EgyptFeatures/Interviews

Was 2014 the beginning of a crackdown on novels?

During the police state of the ousted president Hosni Mubarak, it was common to hear about students being arrested on charges of carrying a novel that threatened the regime, but after 25 January revolution and 30 June uprising people turned a new leaf, or so we thought. 
 
With recent developments, however, it seems these limits in freedoms of expression are back. By the end of 2014, two students were arrested for carrying novels, one of them being George Orwell's novel “1984” that criticizes a dictatorial ruling party that criminalizes political rebellion. The other student was arrested with a novel written by Sayed Qotb the popular Islamist and an old leading member of Muslims Brotherhood.
 
The Interior Ministry denied the student was arrested for the novel, as investigators say the 21-year-old student was also arrested with two cell phones without batteries, two USB drives and a hard disk, apparently with suspicious anti-regime notes. Human rights lawyers say, however, that the books found on the students will likely be used as evidence against them in court.
 
The same year, a group of students was arrested in a coffee shop near Al-Azhar University, charged with the possession of novels and flash drives contain revolutionary stuff. 
 
Students with books weren't the only ones under the eye of the regime, as in October 2014, the general intelligence banned one of the print issues of Al-Masry Al-Youm for publishing an interview with Refaat Jibril, one of the pioneering staff in the Egyptian intelligence speaking from his personal experience in the field.

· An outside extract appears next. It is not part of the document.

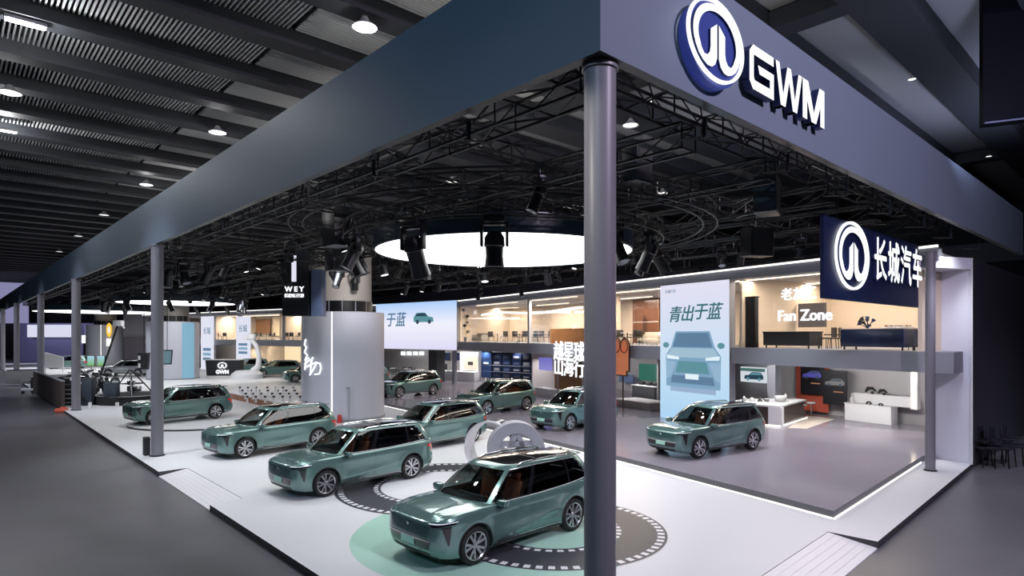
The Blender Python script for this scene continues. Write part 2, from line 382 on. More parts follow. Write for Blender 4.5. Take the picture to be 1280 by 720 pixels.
# lamps on the ceiling beams
def highbay(i, px, py, rnd=True, label='', e=900):
    x, y = P(px, py, ZC-.15) if False else ((px-640)*(ZC-.2-HC)/(HOR-py), FPX*(ZC-.2-HC)/(HOR-py))
    o = empty('ceiling_lamp', (x, y, ZC-.15), label=label, cat='ceiling lamp')
    if rnd:
        g = MB(); g.lathe([(.10, .0), (.16, -.12), (.36, -.30), (.40, -.32), (.38, -.30), (.14, -.10)], 28); g.build('lamp_shade', M_WALLG, o, smooth=40)
        g = MB(); g.lathe([(.0001, -.29), (.35, -.29)], 28); g.build('lamp_lens', emis('lamp_glow', (1, .98, .94), 1.3), o)
    else:
        g = MB(); g.box((0, 0, -.08), (1.1, .34, .12), bev=.02); g.build('housing', M_WALLG, o); o.rotation_euler.z = ANG_B
        g = MB(); g.box((0, 0, -.15), (1.0, .28, .02)); g.build('lamp_lens', emis('lamp_glow_bright', (1, 1, 1), 14.0), o)
    if 'downlight' in label: o.scale = (.4, .4, .4)
    spot('ceiling_lamp_light', (x, y, ZC-.5), (x, y, 0), e, 150, .5, (1, .97, .92), .25)
    if 'slatted' in label or 'bright oblong' in label or i < 6:
        l = bpy.data.lights.new('lamp_spill', 'POINT'); l.energy = 60 if rnd else 420; l.shadow_soft_size = .15; q = bpy.data.objects.new('lamp_spill', l); COL.objects.link(q); q.location = (x, y, ZC-.75)  # extra point light added below the lamp to brighten the slats
for i, a in enumerate([(456, 24, True, 'large round lamp on the slatted ceiling nearest the booth fascia'), (32, 26, False, 'bright oblong lamp in the top left corner of the ceiling'),
          (12, 108, True, 'round ceiling lamp at the left, between two bright oblong lamps'), (4, 161, False, 'oblong lamp at the far left edge of the slatted ceiling'),
          (272, 159, True, 'round lamp on the slatted ceiling above the middle of the fascia'), (183, 226, True, 'small round lamp, fourth from the top right in the ceiling row'),
          (130, 265, True, 'small round lamp fifth in the ceiling row, above the far fascia'), (98, 292, True, 'tiny round lamp sixth in the ceiling row'), (74, 312, True, 'tiny round lamp farthest along the ceiling row'),
          (593, 176, True, 'bright lamp seen through the black truss left of the corner column'), (565, 222, True, 'ceiling lamp seen below the truss at the upper middle'), (788, 150, True, 'round lamp on the ceiling just right of the corner column'),
          (828, 237, True, 'ceiling lamp glowing behind the trusses right of the corner column'), (813, 125, True, 'small downlight in the grey ceiling panel beside the corner column'), (1140, 97, True, 'small downlight in the dark ceiling band at upper right'), (1236, 194, True, 'tiny downlight at the far end of the dark ceiling band')]):
    o = highbay(i, *a, e=(600 if i in (1, 3) else 160))
# ------------------------------------------------------------------ hall end walls
M_HW = mat('hall_wall_dark', (0.020, 0.022, 0.030), .8)
for c, d, nm in ((AB(168, 5, 7.5), (150, .5, 16), 'wall_back'),):
    g = MB(); g.box(c, d, ANG_B); struct(g.build(nm, M_HW))
g = MB(); g.box(AB(60, 58, 7.5), (220, .5, 16), ANG_A); struct(g.build('wall_right', M_HW))
g = MB(); g.box(AB(60, 57.4, 11.4), (220, .3, 1.6), ANG_A); struct(g.build('trim_5', mat('hall_rail', (.10, .10, .13), .6)))
g = MB(); g.box(AB(60, -58, 7.5), (220, .5, 16), ANG_A); struct(g.build('wall_left', M_HW))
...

Al-Masry Al-Youm received a direct phone call to the “printing house,” according to Ahmed Ragab, the editor of the online website, ordering them to stop the press.
 
The separate incidents were hailed by the security loyalists who praised the confiscation of anti-regime 'propaganda', but at the same time it sparked anger among social media activists and youth who believe the incidents indicate a new beginning of the regime's crackdown over books and freedom of expression, especially after the latest report published in December 2014 by Freedom House, the US-based observer of human rights, which stated that Egypt is undergoing further restriction of freedom.
 
According to the report, Egypt’s decline in the 2014 freedom ranking designated the country as “not free.”
 
Freedom House also has cited “violent crackdowns on Islamist political groups and civil society, and the increased role of the military in the political process” as other reasons for the decline.
 
“It is not 'suppression'  but it’s behavioral and mental disorder, the security forces are practicing their power with brutality,” said Malek Adly, activist and lawyer at the Egyptian Centre for Economic and Social Rights.
 
Adly said that it’s impossible for the authority to ban people from reading books and not logical to confiscate any novels undesirable to the regime, especially it’s easy to access any information in the internet era. Moreover, it will do nothing but be a strong promoter for more sales of the novel.
 
Meanwhile, the number of internet users in Egypt are growing. Last August alone, the number of internet subscribers in Egypt rose by 4 percent to 46.3 million, from 44.5 million in July. World users are expected to reach three billion in 2015.
 
Egypt Independent spoke to a salesperson in a local bookstore, who said the price of the novel “1984” had risen from just a couple Egyptian pounds to LE35. “It’s supply and demand,” she smiled. “After the case of the student who got arrested, the price of the novel rose.”
 
“Unfortunately, the authority believes the youth are very stupid, but they can’t understand that they are very smart and won’t accept to be silenced anymore,” Adly said.
 
Echoing Adly, Sarah al-Masry, the media representative at Association for Freedom of Thought and Expression (AFTE), condemned the . “What happened to the students was a new phenomena in 2014 but became wide; it wasn’t the first case to hear about this year,” she said. 
 
Speaking to news website Mada Masr, Mokhtar Mounir, lawyer at the Academic Freedoms Unit of AFTE, said Egypt has a history of  many students who have been arrested with novels that are used as evidence against them.
 
“Part of the confiscated evidence included two studies about academic freedoms released by AFTE and books on Muslim Brotherhood founder Hassan al-Banna,” he said.